== WRITTEN EXERCISE ==
What is needed is the run of lines from the one containing "Reconstruct this image" through the one containing "scene.view_settings.exposure = 0.0", echoed exactly, with both ends kept and nothing added.

== DATA FOR PROCESSING ==
┄┄┄┄┄┄┄┄┄┄┄┄┄┄┄┄┄┄┄┄

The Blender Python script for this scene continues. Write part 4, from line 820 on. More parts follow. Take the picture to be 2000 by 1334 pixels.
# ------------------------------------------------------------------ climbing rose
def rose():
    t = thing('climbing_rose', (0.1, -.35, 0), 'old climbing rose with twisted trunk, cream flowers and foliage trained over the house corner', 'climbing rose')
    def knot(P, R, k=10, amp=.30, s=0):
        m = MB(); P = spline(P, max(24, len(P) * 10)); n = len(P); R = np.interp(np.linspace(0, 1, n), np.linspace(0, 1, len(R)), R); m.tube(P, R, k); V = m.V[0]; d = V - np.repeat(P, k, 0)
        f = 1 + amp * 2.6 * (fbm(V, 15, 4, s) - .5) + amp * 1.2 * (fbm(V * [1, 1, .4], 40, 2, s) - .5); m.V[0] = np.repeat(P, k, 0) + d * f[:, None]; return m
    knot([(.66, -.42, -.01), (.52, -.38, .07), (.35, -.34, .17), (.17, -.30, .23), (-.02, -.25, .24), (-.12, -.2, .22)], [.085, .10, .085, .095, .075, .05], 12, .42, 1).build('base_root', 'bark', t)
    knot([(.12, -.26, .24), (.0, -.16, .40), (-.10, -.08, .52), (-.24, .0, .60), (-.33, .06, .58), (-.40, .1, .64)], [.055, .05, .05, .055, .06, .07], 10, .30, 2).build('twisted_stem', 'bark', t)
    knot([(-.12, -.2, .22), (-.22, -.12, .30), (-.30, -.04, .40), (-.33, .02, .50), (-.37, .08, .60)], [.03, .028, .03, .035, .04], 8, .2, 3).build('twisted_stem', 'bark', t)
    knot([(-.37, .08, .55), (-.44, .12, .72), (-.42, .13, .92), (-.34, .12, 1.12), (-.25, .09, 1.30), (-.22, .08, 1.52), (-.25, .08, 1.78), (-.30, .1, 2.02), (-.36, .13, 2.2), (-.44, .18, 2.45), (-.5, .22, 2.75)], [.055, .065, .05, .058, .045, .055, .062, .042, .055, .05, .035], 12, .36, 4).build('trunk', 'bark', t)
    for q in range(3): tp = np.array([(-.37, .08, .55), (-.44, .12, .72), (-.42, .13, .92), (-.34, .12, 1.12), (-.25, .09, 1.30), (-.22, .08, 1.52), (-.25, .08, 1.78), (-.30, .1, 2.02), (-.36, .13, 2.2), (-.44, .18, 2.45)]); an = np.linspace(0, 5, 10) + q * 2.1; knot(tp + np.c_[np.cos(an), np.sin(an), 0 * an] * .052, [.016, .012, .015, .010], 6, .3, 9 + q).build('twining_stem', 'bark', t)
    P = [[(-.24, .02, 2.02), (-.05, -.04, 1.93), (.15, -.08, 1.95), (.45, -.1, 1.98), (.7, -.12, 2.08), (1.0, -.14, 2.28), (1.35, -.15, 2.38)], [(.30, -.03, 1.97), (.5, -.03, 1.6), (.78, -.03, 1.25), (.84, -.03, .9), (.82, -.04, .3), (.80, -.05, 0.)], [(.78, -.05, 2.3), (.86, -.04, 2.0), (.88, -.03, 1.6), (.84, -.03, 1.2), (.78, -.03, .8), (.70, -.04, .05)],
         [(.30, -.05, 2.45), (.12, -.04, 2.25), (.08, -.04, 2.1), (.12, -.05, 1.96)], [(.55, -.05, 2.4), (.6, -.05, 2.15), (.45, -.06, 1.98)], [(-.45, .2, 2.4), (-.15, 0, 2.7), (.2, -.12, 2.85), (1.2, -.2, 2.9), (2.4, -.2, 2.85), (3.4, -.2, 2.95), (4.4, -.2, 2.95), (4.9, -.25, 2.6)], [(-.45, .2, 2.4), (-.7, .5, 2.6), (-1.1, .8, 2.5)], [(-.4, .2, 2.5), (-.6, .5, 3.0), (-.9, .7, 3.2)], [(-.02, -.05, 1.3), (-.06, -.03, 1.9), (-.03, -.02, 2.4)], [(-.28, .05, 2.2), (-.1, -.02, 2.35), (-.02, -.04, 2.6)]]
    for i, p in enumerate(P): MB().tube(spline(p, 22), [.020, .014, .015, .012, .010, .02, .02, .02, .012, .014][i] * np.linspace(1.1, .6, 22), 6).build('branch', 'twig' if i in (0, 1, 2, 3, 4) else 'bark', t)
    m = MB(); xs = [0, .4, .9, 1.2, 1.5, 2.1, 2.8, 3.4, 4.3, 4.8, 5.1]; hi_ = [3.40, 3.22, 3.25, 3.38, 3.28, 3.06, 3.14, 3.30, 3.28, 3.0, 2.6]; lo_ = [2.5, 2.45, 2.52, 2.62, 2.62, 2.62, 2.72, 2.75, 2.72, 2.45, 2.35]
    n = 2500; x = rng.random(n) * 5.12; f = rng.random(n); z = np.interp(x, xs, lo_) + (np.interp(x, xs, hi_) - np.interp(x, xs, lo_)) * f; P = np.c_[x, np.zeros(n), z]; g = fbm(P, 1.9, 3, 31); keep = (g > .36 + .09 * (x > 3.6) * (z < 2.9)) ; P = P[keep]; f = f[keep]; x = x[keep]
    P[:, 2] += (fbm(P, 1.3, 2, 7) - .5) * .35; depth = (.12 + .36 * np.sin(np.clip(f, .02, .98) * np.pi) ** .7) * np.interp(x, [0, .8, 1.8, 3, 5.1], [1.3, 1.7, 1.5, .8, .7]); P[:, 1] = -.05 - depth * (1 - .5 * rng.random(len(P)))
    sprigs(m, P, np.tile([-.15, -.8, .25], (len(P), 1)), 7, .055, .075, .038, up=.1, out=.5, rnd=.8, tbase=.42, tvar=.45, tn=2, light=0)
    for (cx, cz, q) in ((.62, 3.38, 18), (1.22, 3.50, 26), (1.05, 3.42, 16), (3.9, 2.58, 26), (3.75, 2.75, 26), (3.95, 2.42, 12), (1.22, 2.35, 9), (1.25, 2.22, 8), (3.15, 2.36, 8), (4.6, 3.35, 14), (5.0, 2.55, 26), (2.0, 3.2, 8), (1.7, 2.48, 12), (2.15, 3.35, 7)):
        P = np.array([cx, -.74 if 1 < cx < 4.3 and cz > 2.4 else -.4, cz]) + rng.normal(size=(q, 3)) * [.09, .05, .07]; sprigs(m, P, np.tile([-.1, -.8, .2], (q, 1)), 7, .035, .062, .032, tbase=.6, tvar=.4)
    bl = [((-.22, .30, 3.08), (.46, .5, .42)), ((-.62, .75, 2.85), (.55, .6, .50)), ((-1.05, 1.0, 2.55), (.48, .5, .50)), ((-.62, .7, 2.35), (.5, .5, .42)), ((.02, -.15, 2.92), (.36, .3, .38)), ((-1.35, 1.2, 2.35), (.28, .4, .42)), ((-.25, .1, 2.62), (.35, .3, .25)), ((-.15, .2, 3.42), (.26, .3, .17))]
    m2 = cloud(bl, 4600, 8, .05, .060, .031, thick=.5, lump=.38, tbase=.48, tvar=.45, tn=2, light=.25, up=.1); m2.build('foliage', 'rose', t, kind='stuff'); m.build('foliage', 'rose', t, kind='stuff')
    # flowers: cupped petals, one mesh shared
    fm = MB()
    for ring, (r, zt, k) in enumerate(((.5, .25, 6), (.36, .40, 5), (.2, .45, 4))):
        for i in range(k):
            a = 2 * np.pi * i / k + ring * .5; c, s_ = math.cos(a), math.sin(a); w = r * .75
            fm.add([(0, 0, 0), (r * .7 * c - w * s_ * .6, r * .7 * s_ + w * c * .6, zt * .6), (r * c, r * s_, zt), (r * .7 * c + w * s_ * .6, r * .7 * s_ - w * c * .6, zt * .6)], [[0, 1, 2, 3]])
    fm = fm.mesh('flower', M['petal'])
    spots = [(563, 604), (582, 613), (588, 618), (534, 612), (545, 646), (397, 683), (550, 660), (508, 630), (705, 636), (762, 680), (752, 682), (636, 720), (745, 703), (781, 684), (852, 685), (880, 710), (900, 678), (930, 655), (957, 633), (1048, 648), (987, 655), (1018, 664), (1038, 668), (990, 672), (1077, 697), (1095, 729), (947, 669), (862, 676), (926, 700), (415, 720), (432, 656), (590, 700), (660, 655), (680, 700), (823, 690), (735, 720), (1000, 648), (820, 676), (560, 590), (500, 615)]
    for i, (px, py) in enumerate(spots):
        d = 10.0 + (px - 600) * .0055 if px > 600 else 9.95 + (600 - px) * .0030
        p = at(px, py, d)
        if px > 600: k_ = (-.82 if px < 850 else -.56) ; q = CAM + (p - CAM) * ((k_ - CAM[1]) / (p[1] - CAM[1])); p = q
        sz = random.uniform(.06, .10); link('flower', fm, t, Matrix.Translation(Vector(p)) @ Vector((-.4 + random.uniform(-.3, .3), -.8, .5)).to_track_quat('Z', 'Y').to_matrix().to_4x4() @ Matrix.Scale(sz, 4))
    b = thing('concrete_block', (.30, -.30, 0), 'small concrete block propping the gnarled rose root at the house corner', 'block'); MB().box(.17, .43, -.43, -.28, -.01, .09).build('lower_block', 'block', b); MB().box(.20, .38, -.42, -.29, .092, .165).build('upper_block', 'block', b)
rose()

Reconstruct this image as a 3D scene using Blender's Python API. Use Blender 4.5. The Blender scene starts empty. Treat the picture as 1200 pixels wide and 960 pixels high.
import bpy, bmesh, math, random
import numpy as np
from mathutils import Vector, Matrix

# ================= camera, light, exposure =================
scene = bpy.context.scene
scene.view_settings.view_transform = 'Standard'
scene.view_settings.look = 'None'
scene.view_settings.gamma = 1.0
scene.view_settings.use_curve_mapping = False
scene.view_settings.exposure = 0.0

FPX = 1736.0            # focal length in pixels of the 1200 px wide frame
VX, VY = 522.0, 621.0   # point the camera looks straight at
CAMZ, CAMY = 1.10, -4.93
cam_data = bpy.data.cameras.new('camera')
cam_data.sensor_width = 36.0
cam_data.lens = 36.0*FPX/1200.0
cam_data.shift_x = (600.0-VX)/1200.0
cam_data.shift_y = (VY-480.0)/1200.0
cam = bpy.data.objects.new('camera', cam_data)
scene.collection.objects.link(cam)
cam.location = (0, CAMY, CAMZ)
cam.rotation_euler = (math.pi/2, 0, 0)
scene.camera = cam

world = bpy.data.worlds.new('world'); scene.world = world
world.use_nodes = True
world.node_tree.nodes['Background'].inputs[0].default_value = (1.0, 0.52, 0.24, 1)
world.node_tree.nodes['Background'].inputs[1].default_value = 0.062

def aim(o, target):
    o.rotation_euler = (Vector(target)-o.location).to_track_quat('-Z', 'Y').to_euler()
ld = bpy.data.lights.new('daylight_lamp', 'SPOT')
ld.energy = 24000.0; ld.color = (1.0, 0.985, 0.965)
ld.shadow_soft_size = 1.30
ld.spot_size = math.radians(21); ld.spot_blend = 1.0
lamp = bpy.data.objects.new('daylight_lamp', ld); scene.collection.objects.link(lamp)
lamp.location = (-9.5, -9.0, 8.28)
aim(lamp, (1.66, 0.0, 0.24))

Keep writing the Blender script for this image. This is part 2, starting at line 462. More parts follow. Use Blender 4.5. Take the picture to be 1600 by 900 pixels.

┄┄┄┄┄┄┄┄┄┄┄┄┄┄┄┄┄┄┄┄

== COMPLETE OUTPUT ==
Reconstruct this image as a 3D scene using Blender's Python API. Use Blender 4.5. The Blender scene starts empty. Treat the picture as 1200 pixels wide and 960 pixels high.
import bpy, bmesh, math, random
import numpy as np
from mathutils import Vector, Matrix

# ================= camera, light, exposure =================
scene = bpy.context.scene
scene.view_settings.view_transform = 'Standard'
scene.view_settings.look = 'None'
scene.view_settings.gamma = 1.0
scene.view_settings.use_curve_mapping = False
scene.view_settings.exposure = 0.0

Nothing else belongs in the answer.